How was Steve influenced, if at all, by the experience?
I think the trip influenced us both in a general sense of broadening our experience of life on earth and putting our lives in the US in a wider perspective. Neither of us found a 'guru' or had a 'miracle story' or an encounter with someone with advanced yogic powers but I would say that wasn't particularly a disappointment. Steve's return date was several weeks before mine so I went up to Dalhousie and took back-to-back 10-day Vipassana retreats with Goenka, which was a great experience and has served me well throughout my life. Steve was mostly drawn to Zen meditation and he went to the zendo in Los Altos regularly after his return from India.

Tell us about the birth of Apple and the role Steve played...and how you became its first employee?
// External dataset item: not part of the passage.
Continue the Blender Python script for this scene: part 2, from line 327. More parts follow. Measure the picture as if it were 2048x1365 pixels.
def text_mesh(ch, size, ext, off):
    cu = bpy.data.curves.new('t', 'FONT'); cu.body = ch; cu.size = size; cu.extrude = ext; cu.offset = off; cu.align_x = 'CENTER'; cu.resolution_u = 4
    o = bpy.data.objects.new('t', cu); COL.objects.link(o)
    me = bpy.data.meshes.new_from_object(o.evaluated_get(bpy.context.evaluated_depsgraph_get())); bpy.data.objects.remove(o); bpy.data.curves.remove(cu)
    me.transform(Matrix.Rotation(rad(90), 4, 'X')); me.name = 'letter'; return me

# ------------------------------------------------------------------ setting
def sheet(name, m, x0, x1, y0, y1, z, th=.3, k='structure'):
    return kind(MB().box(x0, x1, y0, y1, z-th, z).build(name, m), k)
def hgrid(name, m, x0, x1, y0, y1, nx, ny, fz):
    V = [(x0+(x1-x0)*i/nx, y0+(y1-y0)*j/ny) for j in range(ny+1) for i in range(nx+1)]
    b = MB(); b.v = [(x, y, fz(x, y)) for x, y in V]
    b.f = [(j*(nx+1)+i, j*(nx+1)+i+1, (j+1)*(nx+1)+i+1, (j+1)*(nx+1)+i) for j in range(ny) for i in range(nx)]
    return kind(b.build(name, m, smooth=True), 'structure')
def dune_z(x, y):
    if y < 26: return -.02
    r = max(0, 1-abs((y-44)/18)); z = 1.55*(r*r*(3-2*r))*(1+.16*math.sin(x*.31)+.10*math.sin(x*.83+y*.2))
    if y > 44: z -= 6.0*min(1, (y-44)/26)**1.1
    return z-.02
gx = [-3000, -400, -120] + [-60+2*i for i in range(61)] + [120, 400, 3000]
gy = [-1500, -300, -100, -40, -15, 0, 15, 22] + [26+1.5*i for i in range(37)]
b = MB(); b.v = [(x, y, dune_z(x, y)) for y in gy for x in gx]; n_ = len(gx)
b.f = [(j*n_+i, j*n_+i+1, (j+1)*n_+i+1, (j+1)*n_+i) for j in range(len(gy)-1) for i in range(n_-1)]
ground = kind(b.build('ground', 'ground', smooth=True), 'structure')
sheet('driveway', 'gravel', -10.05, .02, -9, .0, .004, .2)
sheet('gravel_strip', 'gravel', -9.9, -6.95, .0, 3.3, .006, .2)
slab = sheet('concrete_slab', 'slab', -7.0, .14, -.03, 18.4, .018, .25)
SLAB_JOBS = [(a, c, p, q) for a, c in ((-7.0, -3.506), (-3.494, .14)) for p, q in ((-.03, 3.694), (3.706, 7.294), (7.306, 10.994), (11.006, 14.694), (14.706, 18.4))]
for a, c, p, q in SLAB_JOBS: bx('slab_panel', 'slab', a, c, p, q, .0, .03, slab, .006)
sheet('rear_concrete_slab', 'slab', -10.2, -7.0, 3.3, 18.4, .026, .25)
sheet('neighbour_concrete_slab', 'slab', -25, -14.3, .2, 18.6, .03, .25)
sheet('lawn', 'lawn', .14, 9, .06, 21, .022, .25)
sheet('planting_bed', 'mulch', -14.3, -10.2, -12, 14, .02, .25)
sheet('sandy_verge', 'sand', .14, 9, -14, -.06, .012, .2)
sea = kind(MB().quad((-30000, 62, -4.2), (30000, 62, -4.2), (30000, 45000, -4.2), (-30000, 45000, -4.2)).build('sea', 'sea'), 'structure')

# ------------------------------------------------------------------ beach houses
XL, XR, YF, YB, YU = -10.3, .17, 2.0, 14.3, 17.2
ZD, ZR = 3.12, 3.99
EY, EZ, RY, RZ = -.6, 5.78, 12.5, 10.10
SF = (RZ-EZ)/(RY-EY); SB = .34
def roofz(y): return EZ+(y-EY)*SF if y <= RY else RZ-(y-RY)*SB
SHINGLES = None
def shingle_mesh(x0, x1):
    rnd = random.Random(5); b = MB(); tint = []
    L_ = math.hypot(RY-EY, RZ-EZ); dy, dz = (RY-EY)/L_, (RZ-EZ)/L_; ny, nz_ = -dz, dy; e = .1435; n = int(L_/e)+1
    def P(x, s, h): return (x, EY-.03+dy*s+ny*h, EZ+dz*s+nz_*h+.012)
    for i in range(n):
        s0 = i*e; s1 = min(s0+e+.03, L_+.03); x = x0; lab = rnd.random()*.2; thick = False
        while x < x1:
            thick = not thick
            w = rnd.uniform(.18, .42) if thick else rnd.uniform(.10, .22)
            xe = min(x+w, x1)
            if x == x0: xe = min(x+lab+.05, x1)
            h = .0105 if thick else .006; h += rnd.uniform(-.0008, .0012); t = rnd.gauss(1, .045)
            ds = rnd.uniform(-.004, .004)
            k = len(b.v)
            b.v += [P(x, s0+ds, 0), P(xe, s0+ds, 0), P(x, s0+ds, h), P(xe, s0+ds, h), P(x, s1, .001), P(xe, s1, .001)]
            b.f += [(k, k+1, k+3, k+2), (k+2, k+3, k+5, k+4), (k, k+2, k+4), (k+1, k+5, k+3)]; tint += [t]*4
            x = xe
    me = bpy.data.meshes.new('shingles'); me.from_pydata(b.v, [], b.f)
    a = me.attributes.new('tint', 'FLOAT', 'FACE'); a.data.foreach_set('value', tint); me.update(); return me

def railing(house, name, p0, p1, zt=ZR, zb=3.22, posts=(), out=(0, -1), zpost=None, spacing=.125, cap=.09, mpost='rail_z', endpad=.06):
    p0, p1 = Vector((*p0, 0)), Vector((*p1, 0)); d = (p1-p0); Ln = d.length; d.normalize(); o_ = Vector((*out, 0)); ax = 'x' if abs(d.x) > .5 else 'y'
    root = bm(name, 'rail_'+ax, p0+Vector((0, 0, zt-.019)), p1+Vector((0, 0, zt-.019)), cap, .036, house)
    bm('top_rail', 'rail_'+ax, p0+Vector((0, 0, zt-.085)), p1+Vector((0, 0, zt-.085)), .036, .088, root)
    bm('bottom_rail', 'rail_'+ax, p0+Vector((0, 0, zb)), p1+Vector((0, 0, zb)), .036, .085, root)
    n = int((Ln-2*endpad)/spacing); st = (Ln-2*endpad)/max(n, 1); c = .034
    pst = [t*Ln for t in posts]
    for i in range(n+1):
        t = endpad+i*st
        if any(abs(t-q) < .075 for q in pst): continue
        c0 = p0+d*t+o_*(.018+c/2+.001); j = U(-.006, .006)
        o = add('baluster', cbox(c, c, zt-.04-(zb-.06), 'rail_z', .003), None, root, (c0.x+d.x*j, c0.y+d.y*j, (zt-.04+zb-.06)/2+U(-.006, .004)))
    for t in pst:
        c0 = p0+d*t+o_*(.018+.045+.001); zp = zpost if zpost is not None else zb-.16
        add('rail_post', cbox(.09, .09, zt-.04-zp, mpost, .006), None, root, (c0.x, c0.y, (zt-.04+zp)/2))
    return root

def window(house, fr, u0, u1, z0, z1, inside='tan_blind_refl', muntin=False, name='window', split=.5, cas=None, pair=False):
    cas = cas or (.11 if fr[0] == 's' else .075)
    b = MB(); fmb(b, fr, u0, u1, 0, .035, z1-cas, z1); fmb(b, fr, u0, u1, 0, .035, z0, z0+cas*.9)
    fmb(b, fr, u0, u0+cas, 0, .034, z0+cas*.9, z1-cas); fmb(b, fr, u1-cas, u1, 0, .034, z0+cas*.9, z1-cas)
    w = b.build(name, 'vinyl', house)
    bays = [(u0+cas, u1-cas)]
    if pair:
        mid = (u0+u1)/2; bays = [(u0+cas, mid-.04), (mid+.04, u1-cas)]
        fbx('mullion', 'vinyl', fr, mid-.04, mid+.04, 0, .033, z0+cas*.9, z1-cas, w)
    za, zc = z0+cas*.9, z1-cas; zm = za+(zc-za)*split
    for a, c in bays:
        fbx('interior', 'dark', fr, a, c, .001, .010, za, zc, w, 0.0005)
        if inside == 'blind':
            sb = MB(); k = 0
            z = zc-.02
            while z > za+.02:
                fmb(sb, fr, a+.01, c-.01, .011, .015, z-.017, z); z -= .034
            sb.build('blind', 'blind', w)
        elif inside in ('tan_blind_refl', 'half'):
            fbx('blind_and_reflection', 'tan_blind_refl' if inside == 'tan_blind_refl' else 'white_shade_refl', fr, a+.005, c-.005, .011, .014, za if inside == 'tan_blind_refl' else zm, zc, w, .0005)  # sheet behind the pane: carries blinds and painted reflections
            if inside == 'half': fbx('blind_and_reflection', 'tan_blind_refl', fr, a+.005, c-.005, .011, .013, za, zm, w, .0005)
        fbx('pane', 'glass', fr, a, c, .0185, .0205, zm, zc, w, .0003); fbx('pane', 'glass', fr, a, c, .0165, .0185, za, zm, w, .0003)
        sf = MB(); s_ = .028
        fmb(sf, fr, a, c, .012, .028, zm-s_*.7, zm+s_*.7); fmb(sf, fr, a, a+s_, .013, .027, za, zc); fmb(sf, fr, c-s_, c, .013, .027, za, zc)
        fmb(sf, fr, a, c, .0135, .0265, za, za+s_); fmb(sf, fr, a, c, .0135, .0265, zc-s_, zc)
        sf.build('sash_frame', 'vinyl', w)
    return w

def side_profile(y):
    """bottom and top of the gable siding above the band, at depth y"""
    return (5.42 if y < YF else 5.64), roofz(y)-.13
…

Steve hadn't said much to me about his activities with Steve Wozniak in California building the blue boxes (for phone hacking) in 1973-4, and I was quite surprised when he said in the spring of 1976 that he was starting a company with Woz to sell a hobby computer they named the Apple-I. I don't know that Woz needed or received much encouragement from Steve Jobs in building the Apple-I prototype, but it was Steve Jobs who seized upon the opportunity to make a product out of it and sell kits... when it wasn't so clear what it could really be used for! However the Altair and Imsai kits had generated a lot of interest so they reasonably thought they could tap into that hobbyist market. I became the first employee because I offered to come out to the Bay area from NY (where I was then a music student at Columbia College) for the summer to help with the Apple-I production effort. It was part-time work at $3.25 an hour, not so lucrative but interesting and I was eager to learn how the chips and the computer worked.

What kind of a co-worker and boss was Steve?
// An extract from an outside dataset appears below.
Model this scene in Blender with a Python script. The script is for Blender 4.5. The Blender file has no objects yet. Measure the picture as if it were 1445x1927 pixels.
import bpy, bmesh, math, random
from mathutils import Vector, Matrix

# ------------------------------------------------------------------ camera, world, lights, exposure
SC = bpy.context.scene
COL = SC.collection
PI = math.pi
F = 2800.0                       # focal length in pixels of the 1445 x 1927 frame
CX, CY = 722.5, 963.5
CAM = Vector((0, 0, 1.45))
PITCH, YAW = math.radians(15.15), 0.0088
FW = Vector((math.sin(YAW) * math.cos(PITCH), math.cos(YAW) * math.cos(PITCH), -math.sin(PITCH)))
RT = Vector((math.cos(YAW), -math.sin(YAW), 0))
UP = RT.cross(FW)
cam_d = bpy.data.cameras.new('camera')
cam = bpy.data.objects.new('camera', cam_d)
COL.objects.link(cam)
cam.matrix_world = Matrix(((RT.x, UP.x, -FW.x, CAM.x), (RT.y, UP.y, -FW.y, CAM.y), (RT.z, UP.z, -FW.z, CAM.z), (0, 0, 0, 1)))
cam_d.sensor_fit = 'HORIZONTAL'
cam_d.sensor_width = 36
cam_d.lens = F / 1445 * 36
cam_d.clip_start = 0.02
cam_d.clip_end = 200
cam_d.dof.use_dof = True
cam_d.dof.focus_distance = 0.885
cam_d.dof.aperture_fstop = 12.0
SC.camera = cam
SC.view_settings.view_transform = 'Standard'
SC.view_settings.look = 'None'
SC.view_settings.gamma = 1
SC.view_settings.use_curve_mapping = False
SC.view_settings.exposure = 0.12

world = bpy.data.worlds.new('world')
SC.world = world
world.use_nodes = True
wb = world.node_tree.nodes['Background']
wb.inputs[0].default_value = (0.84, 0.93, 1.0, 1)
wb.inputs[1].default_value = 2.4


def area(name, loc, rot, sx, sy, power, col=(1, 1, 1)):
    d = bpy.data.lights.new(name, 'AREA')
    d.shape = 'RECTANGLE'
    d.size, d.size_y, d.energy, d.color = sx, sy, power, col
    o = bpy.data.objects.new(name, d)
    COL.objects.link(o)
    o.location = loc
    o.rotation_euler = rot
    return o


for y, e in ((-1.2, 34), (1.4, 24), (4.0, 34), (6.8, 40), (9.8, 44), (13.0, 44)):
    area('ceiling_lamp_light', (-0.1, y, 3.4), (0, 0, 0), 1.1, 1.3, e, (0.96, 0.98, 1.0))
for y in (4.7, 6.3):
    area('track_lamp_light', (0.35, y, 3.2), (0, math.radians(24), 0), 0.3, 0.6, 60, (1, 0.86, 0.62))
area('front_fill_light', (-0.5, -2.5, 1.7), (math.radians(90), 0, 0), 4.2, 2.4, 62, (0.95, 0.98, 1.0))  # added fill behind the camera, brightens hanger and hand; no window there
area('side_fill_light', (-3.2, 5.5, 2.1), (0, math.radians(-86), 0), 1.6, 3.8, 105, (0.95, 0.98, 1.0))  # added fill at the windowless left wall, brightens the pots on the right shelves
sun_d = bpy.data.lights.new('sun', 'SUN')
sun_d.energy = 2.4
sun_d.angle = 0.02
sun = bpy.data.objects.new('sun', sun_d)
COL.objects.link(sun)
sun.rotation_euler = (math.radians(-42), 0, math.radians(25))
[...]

In the Apple-I phase during 1976, Steve was a good friend and a delight to work with. We rented a house together in Cupertino 1977-79 but during that time when Apple was rocketing to huge success his personality was changing and we drifted apart; by 1979 I rarely saw him as he stayed at his girlfriend's house up on Summit Road. I never worked directly for him after 1976... I graduated from Columbia in June 1977 and came back to Cupertino right away to work full-time in the Apple production department, assembling Apple-II's and learning to fix the logic boards. I was hired into Engineering a year later and plunged into learning to be an electrical engineer on the job. I do, however, recommend going to school to learn electronics! Steve was both a product design innovator and a master at marketing... really it requires both to some extent to have great success I think, as well as having the brilliant detailed design work of someone like Woz. And, the contributions of the third founder of Apple, Mike Markkula, can't be overlooked... he provided the seed capital and business plan and assembled the board of directors and secured the line of credit.

Will Apple be the same again?
Well, sadly, no, of course not but Apple has a very solid business and momentum which will no doubt keep it in the forefront of digital lifestyle products for years to come. And one hopes that Steve Wozniak will transition to a bigger role at Apple in the future and help fill the void that Steve Jobs has left.